With the Springboks clinching a 2-1 series win against the British and Irish Lions last month and upcoming clashes against Australia and New Zealand on the horizon in the Rugby Championship, you can forgive van Rensburg for having one eye on the world champions despite the Premiership season rapidly approaching.

“Beating the Lions is a big achievement,” van Rensburg responds when asked about South Africa’s triumphant summer. “It only happens once every 12 years for us so that is something that will stay with the Springboks for 12 years now.

“It definitely gave me a smile on Monday morning training when we were at the start of pre-season. Allan Dell [London Irish prop] was one person I spoke to about it! He is a South African and plays for Scotland so obviously after that first Test, he said he couldn’t not support the British and Irish Lions. He went with them and he thought he had made the right choice, but South Africa came back so Allan was one of the guys I walked up to with a big smile!!

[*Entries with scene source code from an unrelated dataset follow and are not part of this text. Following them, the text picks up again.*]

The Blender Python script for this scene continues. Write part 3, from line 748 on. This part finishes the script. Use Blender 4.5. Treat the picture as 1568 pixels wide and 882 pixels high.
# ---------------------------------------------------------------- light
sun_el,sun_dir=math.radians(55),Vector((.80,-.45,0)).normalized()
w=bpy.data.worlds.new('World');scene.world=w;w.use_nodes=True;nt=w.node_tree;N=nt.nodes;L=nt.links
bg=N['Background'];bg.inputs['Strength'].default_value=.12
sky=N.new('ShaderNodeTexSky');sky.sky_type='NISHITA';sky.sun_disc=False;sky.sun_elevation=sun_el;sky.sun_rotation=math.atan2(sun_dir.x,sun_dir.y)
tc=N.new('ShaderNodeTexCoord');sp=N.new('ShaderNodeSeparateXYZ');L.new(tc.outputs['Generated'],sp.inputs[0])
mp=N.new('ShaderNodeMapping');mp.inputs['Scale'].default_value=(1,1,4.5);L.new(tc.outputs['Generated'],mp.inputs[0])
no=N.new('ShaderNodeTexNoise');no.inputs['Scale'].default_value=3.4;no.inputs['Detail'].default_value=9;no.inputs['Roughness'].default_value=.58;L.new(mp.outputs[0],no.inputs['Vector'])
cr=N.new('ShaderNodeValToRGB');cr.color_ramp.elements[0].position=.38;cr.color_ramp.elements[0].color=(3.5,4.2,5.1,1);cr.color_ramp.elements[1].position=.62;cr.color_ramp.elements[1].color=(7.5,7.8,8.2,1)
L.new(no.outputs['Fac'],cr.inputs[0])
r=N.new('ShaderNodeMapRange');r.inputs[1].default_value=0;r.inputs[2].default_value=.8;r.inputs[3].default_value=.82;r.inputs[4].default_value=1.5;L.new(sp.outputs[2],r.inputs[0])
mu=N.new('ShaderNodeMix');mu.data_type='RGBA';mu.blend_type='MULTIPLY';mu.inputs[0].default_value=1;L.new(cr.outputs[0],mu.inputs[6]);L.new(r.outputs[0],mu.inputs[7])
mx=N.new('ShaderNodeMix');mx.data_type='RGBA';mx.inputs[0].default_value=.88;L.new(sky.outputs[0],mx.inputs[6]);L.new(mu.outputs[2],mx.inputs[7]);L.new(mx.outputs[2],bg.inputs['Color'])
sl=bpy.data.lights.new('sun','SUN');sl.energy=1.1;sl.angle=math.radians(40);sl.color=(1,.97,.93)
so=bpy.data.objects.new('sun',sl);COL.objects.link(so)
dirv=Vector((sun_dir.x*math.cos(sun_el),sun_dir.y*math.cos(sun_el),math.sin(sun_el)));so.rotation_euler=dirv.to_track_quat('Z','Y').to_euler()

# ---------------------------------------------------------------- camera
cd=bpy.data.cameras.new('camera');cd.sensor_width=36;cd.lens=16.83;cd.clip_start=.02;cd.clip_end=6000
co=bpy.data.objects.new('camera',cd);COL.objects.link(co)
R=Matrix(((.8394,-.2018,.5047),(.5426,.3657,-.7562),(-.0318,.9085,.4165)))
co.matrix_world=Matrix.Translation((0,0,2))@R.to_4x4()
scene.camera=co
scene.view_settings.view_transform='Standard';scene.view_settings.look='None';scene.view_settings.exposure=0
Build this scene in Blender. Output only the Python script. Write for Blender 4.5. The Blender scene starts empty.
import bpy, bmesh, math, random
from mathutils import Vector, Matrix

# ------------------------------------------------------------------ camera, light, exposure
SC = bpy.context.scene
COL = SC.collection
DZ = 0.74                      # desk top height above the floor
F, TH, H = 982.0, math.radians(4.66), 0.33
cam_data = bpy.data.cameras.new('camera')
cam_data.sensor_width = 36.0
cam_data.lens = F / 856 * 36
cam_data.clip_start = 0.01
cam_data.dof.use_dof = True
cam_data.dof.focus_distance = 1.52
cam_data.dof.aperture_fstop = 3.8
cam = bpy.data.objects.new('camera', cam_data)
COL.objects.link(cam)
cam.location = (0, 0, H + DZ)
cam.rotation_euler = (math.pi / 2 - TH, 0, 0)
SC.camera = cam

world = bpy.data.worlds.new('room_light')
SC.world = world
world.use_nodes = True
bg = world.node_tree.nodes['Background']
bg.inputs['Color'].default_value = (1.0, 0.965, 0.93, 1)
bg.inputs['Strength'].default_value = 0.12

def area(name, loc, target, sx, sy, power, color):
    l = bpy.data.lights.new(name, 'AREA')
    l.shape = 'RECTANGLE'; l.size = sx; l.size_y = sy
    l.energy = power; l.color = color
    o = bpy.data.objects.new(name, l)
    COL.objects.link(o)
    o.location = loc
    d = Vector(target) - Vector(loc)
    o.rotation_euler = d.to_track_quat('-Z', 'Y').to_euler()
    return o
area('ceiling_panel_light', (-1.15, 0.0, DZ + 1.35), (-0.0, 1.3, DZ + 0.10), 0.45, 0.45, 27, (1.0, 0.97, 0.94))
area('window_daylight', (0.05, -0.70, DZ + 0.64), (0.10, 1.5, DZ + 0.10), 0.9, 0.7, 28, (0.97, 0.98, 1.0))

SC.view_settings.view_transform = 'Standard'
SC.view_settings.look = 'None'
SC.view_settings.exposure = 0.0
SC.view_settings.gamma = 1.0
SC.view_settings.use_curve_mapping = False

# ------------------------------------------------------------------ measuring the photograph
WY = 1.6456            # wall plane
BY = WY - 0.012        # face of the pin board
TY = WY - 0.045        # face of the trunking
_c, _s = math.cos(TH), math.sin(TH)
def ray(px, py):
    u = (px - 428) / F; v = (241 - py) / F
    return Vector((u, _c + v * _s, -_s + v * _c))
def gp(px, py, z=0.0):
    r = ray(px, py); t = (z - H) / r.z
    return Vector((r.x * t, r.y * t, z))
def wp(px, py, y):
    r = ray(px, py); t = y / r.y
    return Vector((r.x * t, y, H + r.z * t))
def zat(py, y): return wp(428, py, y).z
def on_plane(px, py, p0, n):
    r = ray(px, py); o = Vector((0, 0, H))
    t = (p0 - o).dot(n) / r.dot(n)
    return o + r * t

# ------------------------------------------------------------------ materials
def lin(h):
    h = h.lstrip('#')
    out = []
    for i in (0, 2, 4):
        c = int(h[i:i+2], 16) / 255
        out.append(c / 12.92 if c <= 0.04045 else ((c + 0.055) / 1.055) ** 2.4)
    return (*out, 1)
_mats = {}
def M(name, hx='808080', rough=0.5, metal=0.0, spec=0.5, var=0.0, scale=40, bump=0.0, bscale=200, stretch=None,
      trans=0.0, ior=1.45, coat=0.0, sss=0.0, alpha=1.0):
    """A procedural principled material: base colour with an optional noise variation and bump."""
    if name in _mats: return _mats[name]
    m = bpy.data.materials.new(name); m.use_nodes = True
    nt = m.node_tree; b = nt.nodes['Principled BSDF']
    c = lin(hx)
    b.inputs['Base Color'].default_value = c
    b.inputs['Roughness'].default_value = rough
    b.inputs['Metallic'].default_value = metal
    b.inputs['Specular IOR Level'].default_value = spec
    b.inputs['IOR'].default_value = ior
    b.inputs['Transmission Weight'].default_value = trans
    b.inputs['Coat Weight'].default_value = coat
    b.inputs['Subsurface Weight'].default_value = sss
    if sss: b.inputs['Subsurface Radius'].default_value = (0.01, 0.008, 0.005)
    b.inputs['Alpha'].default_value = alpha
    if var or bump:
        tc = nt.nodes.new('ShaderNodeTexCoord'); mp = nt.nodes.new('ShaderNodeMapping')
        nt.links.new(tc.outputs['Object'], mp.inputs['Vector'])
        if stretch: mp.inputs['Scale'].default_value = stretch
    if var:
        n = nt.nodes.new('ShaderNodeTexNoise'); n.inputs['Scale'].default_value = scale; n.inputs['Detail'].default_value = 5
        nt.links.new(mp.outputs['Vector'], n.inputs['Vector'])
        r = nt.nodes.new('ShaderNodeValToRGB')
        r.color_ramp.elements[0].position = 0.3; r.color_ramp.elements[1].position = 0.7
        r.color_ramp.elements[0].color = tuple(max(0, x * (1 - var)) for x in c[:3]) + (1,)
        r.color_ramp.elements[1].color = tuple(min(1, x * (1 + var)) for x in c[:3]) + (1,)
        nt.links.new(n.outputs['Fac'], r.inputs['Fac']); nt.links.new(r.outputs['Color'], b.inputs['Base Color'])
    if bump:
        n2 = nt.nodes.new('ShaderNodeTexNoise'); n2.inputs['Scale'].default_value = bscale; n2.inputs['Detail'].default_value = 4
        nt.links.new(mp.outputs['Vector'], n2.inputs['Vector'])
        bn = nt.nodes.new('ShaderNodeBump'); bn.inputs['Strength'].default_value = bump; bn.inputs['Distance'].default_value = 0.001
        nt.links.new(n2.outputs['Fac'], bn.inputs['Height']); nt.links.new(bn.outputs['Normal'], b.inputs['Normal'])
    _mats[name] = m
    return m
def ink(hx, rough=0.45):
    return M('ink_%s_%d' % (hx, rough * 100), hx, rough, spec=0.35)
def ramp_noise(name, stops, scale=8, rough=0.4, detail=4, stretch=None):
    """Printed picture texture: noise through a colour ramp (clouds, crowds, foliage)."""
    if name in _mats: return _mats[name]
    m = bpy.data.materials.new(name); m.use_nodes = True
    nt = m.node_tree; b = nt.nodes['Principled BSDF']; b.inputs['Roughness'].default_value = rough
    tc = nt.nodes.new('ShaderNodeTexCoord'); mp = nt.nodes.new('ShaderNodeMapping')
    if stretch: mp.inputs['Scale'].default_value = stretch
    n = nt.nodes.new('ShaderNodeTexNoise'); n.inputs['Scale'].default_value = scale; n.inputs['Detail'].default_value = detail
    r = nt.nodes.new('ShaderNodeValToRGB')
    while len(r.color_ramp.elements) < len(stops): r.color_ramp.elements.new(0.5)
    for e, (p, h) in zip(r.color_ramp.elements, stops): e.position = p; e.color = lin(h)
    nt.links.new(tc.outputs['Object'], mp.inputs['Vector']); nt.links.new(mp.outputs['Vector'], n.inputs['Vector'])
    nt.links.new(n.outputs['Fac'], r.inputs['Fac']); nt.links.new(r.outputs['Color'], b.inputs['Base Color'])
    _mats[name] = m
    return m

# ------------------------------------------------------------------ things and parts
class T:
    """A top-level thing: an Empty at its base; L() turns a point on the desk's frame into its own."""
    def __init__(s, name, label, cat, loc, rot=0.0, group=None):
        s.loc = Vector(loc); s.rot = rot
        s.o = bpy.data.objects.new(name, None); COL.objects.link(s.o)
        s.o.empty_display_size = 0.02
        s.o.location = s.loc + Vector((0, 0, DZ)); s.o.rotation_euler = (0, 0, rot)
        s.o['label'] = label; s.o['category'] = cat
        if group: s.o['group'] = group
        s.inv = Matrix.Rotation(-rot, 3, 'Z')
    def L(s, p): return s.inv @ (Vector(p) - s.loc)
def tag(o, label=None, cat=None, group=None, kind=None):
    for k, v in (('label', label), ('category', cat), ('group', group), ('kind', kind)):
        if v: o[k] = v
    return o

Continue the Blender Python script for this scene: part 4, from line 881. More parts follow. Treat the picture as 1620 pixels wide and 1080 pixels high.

“Look, I think the Springboks are performing really well at the moment. After the World Cup win, they have backed it up with a series win against the Lions and it will be a challenge against Australia and, of course, New Zealand just because of the types of players New Zealand has. It is definitely going to be a challenge for them, but I think it is possible for them to come away successful from the Rugby Championship.”

Van Rensburg may well be tuning in on Sunday morning when the Boks face the Wallabies in their first away Test match since the 2019 Rugby World Cup final but come the start of next week, his focus will purely be on London Irish’s Premiership opener against Worcester Warriors.

The fact that the South African can play at fly-half, centre or full-back could see him force his way into the plans of Declan Kidney and Les Kiss for next Saturday’s visit to Sixways, but van Rensburg doesn’t want to read too far ahead in the latest chapter of his promising career.

“I am really excited about this squad and the type of rugby London Irish play,” he says. “The competitiveness in the team is good as well because I can learn so much from a guy like Curtis Rona or playing with guys like Paddy Jackson or Nick Phipps.

“There is so much I can learn from them and I hope that is something I can take into my rugby and my career here in London. Can I also just say having guys like Ollie Hassell-Collins and Ben Loader who are younger than me, having them with me also enjoying their rugby and adding to that competitiveness, all of that combines together to make it pretty exciting.

“I think it is everyone’s goal to get that position in the team and for me, that is obviously one of them but the most important thing for me as well is to contribute as much as I can to the team. Even if I don’t play every game, the games that I do play, I just want to contribute as much as I can so I can be as effective as possible.”